I've been there. I'd like to share my testimony with you and tell you how I got through it. I'd like to see you be able to change your name from xhistragedyx to xhisvictoryx.
In just one day, I lost my wife of 12 years, my 9 year old daughter, my house, and everything I owned. The material things have never been missed, it was my family that was precious.
If you have never lost a child, then you can't possibly imagine what I went through. One can expect to lose a spouse to death, especially as one nears the end of life, but it is a difficult thing to endure the loss of a child. The torment I endured was so intense; I had difficulty feeling God's presence at that time of my life.
I prayed. I cried out to God. I poured over His scriptures morning, noon, and night. I needed to find Him, so I could ask him "Why?"
I came to understand jeremigh 29:13 very well after this seemingly endless praying and pouring myself through His scriptures.
Jeremiah 29:13 NIV, "You will seek me and find me when you seek me with all your heart."
You see, after 2 weeks of prayer, and several days of fasting, I felt God's love wrap around me like I've never known. He reminded me of the words to a song I had heard when I was a child. "I felt every tear drop, when in darkness you cried. And I strove to remind you, it was for those tears I died."
I've felt His love before, and I've been a child of His a long time. But the comfort given at that lowest point of my life showed me a love I had never quite comprehended before. It simply cannot be put into words. I asked God "Why" when I found Him.
God led me to a number of scriptures for my answer.
1 Corinthians 13:12, Now we see but a poor reflection; then we shall see face to face. Now I know in part; then I shall know fully, even as I am fully known.
Romans 8:28, And we know that in all things God works for the good of those who love Him, who have been called according to His purpose.
At this point, I answered, "Ok, Lord. You're telling me You have your reasons, and I'm not going to understand them. I just have to trust You. Ok, I accept it. I'll trust You. But how do I go on with this pain in my heart? It was then He ansswered me again, from His word.
2 Corinthians 12:9
My grace is sufficient for you, for my power is made perfect in weakness.
"Well, Lord, your power must be perfected in me, because I am utterly weak," I answered.
Jeremiah 29:11, For I know the plans I have for you," declares the Lord, "plans to prosper you and not to harm you, plans to give you hope and a future.
So now He says He'll give me hope and a future. Now I know there must be more to my life.
Isaiah 40:30-31: Even youths grow tired and weary, and young men stumble and fall; but those who hope in the Lord will renew their strength. They will soar on wings like eagles; they will run and not grow weary, they will walk and not be faint.
In Isaiah 40:31, He told me to hope in Him.
Nehemiah 8:10: Do not grieve, for the joy of the Lord is your strength.
"Do not grieve" I thought. That's easier said than done.

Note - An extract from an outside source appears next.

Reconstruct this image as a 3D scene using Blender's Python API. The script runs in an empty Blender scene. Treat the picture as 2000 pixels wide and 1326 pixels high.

But what's this second part? "the joy of the Lord is your strength?" Ok, so if I have His joy, I'll be strong, and the need for grieving won't be overpowering me any longer. But how do I reclaim that joy?
Psalm 18:24: This is the day the Lord has made. We will rejoice and be glad in it.
Psalm 150:6: Let everything that has breath praise the Lord.
Ok, so here's the kicker. How do you get the joy? You have to start by "being glad in this day that the Lord has made" so to speak. Be thankful for it, just because God has given it to you. It isn't always easy to be thankful when you are hurting, but say "Thank You" to God for the good He has done in your life.
Secondly, you must "praise the Lord." There is power in praise. If you praise Him, He WILL lift you up.
If you want the joy of the Lord, then REJOICE!
If you want the joy of the Lord, then PRAISE HIM!
God does NOT want us to be miserable! He wants us to be Happy! When we follow His word, then we can be at peace no matter our circumstance. I am living proof of this. I have been under spiritual attacks. I have lost dear loved ones. And I have found I can still be at peace, be filled with His joy, and I can still praise the Lord.
Satan wants us to be unhappy. Why? Because he does not want us to be strong. If we aren't happy, that is, if we are grieving or miserable, then "the joy of the Lord is your strength" does not apply!
Do you want the joy of the Lord in your life? First, you have to be one of His children. Second, you must praise Him!